Although being given the kiss-of-live recently by such things as these CDs of British Light Classics and, to much eyebrow raising, from former devotees of BBC Radio Three, through the medium of regular hour-long programmes of light music, there can be no doubt that light music, if not actually dead, is certainly in a sunset home. In any case, the UK commercial radio station, Classic FM, has usurped light music's former functions, and now supplies non-stop 24 hour doses of diatonic classics.

The longest item on these two discs lasts for 5 minutes 10 seconds, and the shortest for 2 minutes 23 seconds. In other words, the producers and composers aimed their light music at listeners handicapped by what psychologists call 'short attention span'.

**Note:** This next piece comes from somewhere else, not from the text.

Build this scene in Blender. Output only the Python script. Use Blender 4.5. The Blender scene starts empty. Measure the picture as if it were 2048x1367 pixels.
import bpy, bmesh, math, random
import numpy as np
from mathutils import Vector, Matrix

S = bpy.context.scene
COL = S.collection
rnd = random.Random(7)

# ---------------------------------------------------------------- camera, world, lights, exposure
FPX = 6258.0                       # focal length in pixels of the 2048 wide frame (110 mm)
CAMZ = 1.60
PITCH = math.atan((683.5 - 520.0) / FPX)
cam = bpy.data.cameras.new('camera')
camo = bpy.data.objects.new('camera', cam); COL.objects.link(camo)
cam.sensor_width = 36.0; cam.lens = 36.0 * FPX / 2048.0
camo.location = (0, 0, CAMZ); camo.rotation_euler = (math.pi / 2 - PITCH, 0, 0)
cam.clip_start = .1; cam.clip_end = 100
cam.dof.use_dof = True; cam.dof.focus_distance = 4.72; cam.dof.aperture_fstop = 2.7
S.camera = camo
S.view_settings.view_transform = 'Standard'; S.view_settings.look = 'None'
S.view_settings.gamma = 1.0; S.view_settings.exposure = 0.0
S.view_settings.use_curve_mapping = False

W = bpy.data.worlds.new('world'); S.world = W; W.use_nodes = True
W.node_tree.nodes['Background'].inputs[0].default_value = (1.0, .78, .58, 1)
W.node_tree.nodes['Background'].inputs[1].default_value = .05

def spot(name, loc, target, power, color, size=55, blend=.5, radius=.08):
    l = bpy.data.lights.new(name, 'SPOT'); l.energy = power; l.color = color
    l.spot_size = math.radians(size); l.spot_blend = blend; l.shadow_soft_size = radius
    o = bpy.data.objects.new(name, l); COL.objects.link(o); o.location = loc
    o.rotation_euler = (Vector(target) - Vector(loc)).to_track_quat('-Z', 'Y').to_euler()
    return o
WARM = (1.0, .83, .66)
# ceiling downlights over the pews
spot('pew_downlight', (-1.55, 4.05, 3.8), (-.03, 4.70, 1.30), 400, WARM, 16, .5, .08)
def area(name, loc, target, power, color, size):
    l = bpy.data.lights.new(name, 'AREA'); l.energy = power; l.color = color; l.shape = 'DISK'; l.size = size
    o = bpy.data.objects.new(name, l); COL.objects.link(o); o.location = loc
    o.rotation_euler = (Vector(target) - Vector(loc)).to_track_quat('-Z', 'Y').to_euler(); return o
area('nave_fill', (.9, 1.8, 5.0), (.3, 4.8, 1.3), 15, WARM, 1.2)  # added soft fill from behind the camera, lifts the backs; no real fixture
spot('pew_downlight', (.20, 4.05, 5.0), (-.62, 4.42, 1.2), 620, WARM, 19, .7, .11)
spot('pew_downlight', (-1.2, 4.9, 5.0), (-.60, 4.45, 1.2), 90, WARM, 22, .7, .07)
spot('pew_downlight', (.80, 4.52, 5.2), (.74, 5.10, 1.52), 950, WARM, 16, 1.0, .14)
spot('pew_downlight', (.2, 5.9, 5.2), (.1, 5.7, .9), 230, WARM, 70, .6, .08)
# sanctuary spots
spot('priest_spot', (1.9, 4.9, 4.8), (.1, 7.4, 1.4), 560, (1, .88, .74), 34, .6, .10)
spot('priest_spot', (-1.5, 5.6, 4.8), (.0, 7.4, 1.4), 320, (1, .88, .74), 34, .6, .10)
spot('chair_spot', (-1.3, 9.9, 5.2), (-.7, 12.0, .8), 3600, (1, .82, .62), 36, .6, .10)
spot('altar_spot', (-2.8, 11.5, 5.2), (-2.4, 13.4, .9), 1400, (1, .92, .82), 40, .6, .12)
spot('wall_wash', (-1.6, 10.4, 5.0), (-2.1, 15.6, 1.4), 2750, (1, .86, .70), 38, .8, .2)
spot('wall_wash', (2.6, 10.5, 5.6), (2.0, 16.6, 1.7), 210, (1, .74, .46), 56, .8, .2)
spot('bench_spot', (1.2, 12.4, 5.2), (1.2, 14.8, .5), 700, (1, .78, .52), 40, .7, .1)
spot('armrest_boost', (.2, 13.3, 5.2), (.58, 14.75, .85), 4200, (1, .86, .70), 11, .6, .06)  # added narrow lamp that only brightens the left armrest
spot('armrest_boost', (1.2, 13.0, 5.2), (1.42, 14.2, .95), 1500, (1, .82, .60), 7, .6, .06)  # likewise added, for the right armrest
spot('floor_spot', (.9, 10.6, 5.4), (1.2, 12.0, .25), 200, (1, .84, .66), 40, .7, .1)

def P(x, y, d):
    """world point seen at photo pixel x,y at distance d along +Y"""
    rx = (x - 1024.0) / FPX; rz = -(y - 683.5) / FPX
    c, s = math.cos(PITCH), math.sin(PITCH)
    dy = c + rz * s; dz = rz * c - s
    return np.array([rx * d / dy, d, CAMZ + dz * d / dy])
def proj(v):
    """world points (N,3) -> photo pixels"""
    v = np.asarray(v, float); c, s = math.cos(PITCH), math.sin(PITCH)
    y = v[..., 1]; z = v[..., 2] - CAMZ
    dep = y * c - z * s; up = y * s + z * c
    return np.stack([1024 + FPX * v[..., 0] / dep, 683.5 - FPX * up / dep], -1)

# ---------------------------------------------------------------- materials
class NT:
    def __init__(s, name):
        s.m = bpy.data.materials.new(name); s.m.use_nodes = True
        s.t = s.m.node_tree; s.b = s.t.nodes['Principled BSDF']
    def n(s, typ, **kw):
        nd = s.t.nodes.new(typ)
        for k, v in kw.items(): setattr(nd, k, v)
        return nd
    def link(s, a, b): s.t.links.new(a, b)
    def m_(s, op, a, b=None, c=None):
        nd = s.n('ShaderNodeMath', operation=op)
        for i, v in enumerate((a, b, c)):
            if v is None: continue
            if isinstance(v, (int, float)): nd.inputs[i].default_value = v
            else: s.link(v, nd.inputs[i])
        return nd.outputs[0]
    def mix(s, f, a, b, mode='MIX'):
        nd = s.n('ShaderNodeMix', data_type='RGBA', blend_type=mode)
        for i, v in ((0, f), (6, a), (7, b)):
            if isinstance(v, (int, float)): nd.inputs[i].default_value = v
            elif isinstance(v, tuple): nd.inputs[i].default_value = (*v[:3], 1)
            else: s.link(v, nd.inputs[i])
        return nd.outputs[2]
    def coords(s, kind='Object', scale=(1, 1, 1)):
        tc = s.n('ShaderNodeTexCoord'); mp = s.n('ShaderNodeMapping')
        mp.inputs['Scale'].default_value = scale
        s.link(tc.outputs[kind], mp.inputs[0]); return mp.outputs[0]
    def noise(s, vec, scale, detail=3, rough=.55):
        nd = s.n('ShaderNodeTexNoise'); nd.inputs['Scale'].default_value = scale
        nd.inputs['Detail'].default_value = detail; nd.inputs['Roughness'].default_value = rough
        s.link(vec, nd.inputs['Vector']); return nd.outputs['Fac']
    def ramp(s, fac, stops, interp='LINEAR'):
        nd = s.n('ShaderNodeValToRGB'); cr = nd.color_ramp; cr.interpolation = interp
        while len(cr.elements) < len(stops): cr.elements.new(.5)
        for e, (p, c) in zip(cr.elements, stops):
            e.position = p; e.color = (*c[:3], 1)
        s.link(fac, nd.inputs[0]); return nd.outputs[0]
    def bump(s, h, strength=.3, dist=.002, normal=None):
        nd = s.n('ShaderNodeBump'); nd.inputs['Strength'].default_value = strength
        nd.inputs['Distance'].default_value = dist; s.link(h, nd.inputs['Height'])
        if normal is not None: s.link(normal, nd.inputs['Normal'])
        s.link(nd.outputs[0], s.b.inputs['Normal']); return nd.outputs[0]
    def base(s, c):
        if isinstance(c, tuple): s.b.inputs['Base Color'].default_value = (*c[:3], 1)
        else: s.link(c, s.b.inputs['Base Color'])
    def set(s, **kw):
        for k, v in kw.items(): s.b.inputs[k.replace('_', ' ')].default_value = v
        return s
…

Elgar [listen -- CD1 track 15, 1:15-2:17] and Hamilton Harty managed, on these discs, to create two examples of superb musical art, each lasting less than the allotted maximum of five minutes. Of course they did, because for centuries such skills have formed part of the stock-in-trade of accomplished composers.

In his oratorio The Creation, Haydn produced one of music's most radiant sunrises, and it lasts for a few seconds -- just about as long as the actual rising of the sun itself. Notwithstanding Ravel's Daphnis and Chloe masterpiece of dawn, or Carl Nielsen's Helios overture, or the glory of Strauss's sun rising over the mountains in his Alpine Symphony.